EXTRACTED MATERIAL -
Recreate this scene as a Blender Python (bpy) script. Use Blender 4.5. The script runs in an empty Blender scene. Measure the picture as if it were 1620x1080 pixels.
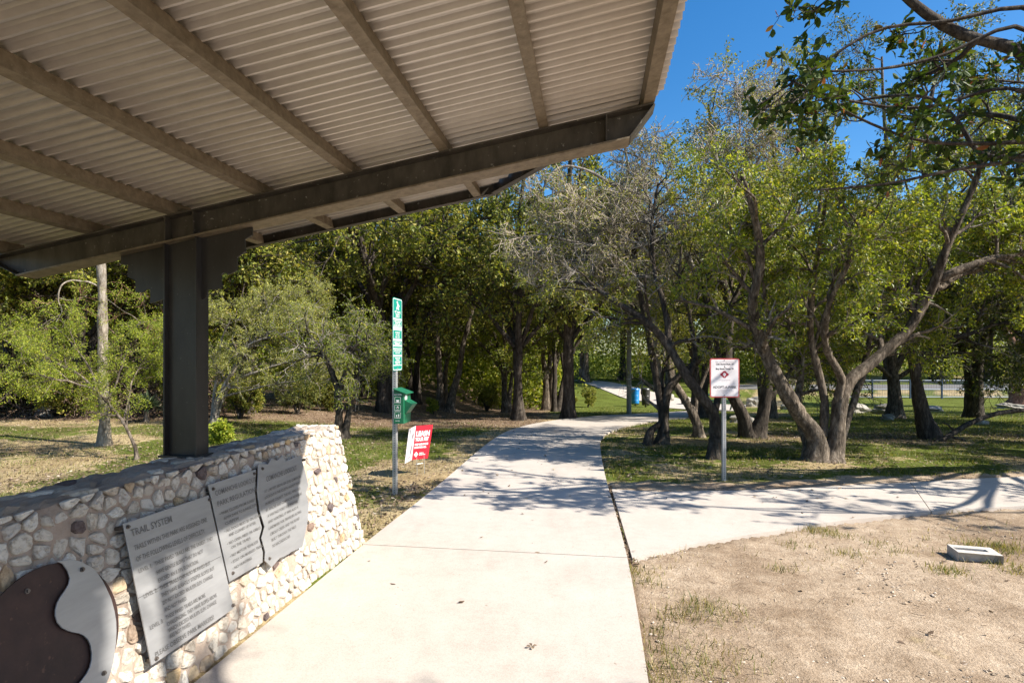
import bpy, bmesh, math, random
import numpy as np
from mathutils import Vector, Matrix

SC = bpy.context.scene
COL = SC.collection
PI = math.pi

# ------------------------------------------------------------------ camera geometry (y = direction of the path, x = right)
F = 900.0; CX = 810.0; HY = 562.0; EYE = 1.5
TH = math.atan(130 / F)
CT, ST = math.cos(TH), math.sin(TH)

def ray(px, py):
    xc = (px - CX) / F
    return np.array([xc * CT - ST, xc * ST + CT, (HY - py) / F])

def P(px, py, D):
    v = ray(px, py) * D
    v[2] += EYE
    return v

def terrain(x, y):
    x = np.asarray(x, float); y = np.asarray(y, float)
    D = -x * ST + y * CT
    sp = lambda t, w: w * np.logaddexp(0, t / w)
    k = np.clip((-x - 4.5) / 4.5, 0, 1); k = 1 - .8 * k * k * (3 - 2 * k)
    z = -0.065 * k * sp(D - 10, 1.2) + 0.10 * sp(D - 34, 2.0) - 0.025 * sp(D - 60, 5) - 0.008 * sp(D - 120, 10)
    return np.maximum(z, -6) - 0.0 * x

def G(px, py, lift=0.0):
    d = ray(px, py)
    D = np.arange(0.8, 140, 0.02)
    zr = EYE + d[2] * D
    zt = terrain(d[0] * D, d[1] * D)
    k = np.argmax(zr < zt)
    if k == 0: k = len(D) - 1
    v = d * D[k]
    return np.array([v[0], v[1], float(terrain(v[0], v[1])) + lift])

def depth(p): return -p[0] * ST + p[1] * CT

# ------------------------------------------------------------------ mesh helpers
def link(o, parent=None):
    COL.objects.link(o)
    if parent is not None: o.parent = parent
    return o

def tag(o, label=None, cat=None, group=None, kind=None):
    if label: o['label'] = label
    if cat: o['category'] = cat
    if group: o['group'] = group
    if kind: o['kind'] = kind
    return o

def empty(name, loc, label, cat, group=None):
    o = bpy.data.objects.new(name, None); o.location = Vector(loc); o.empty_display_size = 0.1
    link(o)
    return tag(o, label, cat, group)

def mesh_np(name, V, Q, mat=None, parent=None, smooth=False, sub=None):
    """V (n,3), Q (m,k) faces all with k corners; V in world coordinates, made local to the parent"""
    V = np.asarray(V, float).reshape(-1, 3)
    if parent is not None:
        V = V - np.array(parent_loc(parent))
    Q = np.asarray(Q, np.int32); k = Q.shape[1]
    me = bpy.data.meshes.new(name)
    me.vertices.add(len(V)); me.vertices.foreach_set('co', V.astype(np.float32).ravel())
    me.loops.add(Q.size); me.loops.foreach_set('vertex_index', Q.ravel())
    me.polygons.add(len(Q))
    me.polygons.foreach_set('loop_start', np.arange(0, Q.size, k, dtype=np.int32))
    me.polygons.foreach_set('loop_total', np.full(len(Q), k, np.int32))
    me.polygons.foreach_set('use_smooth', np.full(len(Q), bool(smooth)))
    me.update(calc_edges=True); me.validate()
    if mat: me.materials.append(mat)
    return link(bpy.data.objects.new(name, me), parent)

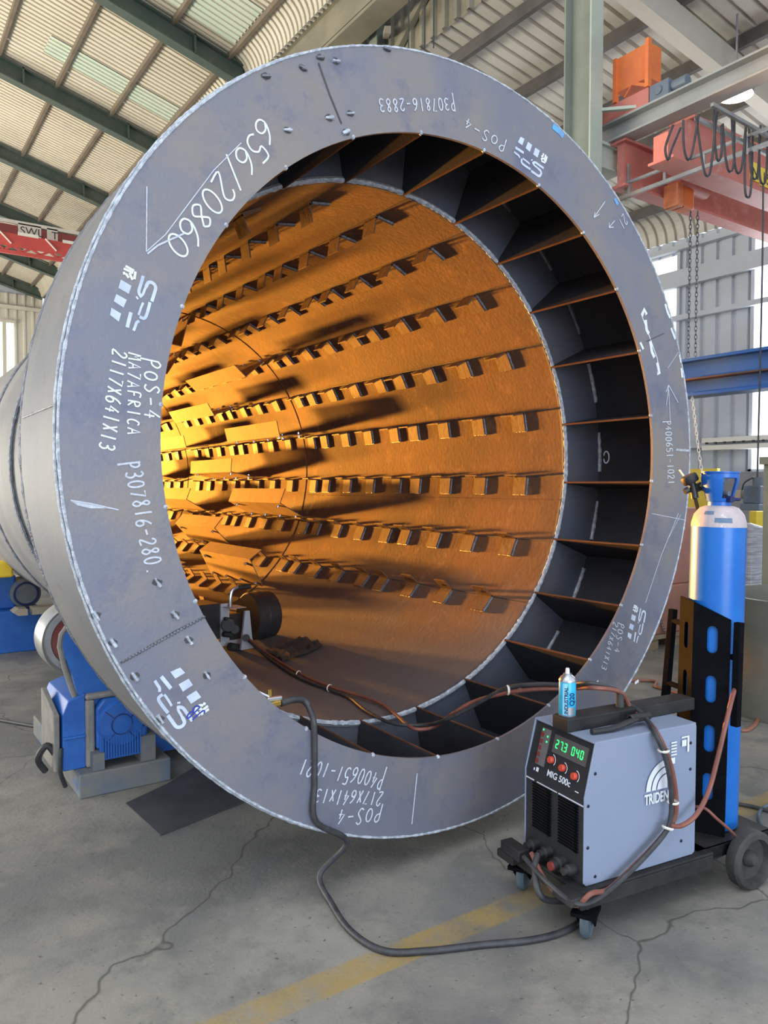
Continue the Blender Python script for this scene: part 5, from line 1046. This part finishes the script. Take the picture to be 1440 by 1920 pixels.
# yellow sheet, grey cupboard, bench machine against the right wall
def xw(px, py, X=9.6): return on(px, py, 0, X)
a, b = xw(1262, 880), xw(1345, 955); mb = MB(); mb.box((9.58, b.y, 0.0), (9.66, a.y, a.z)); tag(mb.build('yellow_board', 'yellow'), 'yellow board standing against the right wall behind valve cap', 'board')
a, b = xw(1345, 885, 9.4), xw(1428, 1100, 9.4); mb = MB(); mb.box((9.4, b.y, 0), (9.8, a.y-.02, a.z)); tag(mb.build('steel_cupboard', 'greycab', bevel=.01), 'tall grey steel cupboard beside the yellow board', 'cupboard')
bm = thing('bench_drill', 'blue grey bench drill press standing on its pillar at right', 'machine', (8.4, 2.9, 0))
def bd(px, py): return on(px, py, 0, 8.4)
a, b = bd(1400, 910), bd(1432, 945); mb = MB(); mb.box((8.3, b.y, b.z), (8.7, a.y, a.z)); mb.build('head', 'machine', bm, bevel=.02)
a2, b2_ = bd(1398, 944), bd(1434, 957); mb = MB(); mb.box((8.25, b2_.y, b2_.z), (8.75, a2.y, a2.z)); mb.build('belt_guard', 'motor', bm, bevel=.01)
a3, b3 = bd(1412, 895), bd(1430, 912); mb = MB(); mb.cyl((8.5, (a3.y+b3.y)/2, b3.z), (8.5, (a3.y+b3.y)/2, a3.z), .12, 20); mb.build('motor', 'motor', bm, True)
mb = MB(); mb.cyl((8.5, (a.y+b.y)/2, 0), (8.5, (a.y+b.y)/2, b.z), .06, 16); mb.box((8.2, b.y-.05, 0), (8.8, a.y+.05, .06)); mb.build('pillar', 'dust', bm)
a4, b4 = bd(1381, 919), bd(1392, 935); mb = MB(); mb.box((8.35, b4.y, b4.z), (8.5, a4.y, a4.z)); mb.build('switch_box', 'benchtan', bm, bevel=.01)
mb = MB(); mb.tube(spline([bd(1413, 895), bd(1396, 905), bd(1391, 920)], 6), .012, 6); mb.build('lead', 'cable', bm, True)
a, b = on(1412, 958, 0, 7.6), on(1426, 985, 0, 7.6); mb = MB(); mb.box((7.5, b.y, 0), (7.8, a.y, a.z)); tag(mb.build('yellow_bin', 'yellow', bevel=.01), 'small yellow box on stand below the drill press', 'box')
a, b = on(1390, 988, 0, 7.3), on(1428, 1000, 0, 7.3); vz = thing('bench_vice', 'black bench vice on a stand behind the blue cylinder', 'vice', (7.3, (a.y+b.y)/2, 0)); mb = MB(); mb.box((7.2, b.y, b.z-.06), (7.45, a.y, a.z)); mb.cyl((7.3, b.y-.05, a.z-.05), (7.3, a.y+.05, a.z-.05), .03, 10); mb.build('jaws', 'spool', vz, bevel=.01)
mb = MB(); mb.box((7.24, (a.y+b.y)/2-.12, 0), (7.42, (a.y+b.y)/2+.12, b.z-.06)); mb.build('stand', 'benchtan', vz)
# ribbed shelf rails on right wall
sh_ = thing('wall_shelf', 'pale steel shelf rails with hooks fixed on right wall', 'shelf', (XW-.3, 4.8, 2.1))
a, b = on(1318, 838, 0, XW-.3), on(1428, 832, 0, XW-.3)
for z in (2.50, 2.37): mb = MB(); mb.box((XW-.34, b.y-.2, z-.05), (XW-.12, a.y, z+.03)); mb.build('rail', 'signwhite', sh_)
mb = MB()
for k in range(9): y = a.y-.1-k*.17; mb.box((XW-.36, y-.02, 2.42), (XW-.33, y+.02, 2.455))
mb.build('hooks', 'signblack', sh_)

DIRECTIVE -
Check every line for "from" and show the ones that have it.

RESULT FOR THIS EXERCISE -
from mathutils import Vector, Matrix
Continue the Blender Python script for this scene: part 5, from line 1046. This part finishes the script. Take the picture to be 1440 by 1920 pixels.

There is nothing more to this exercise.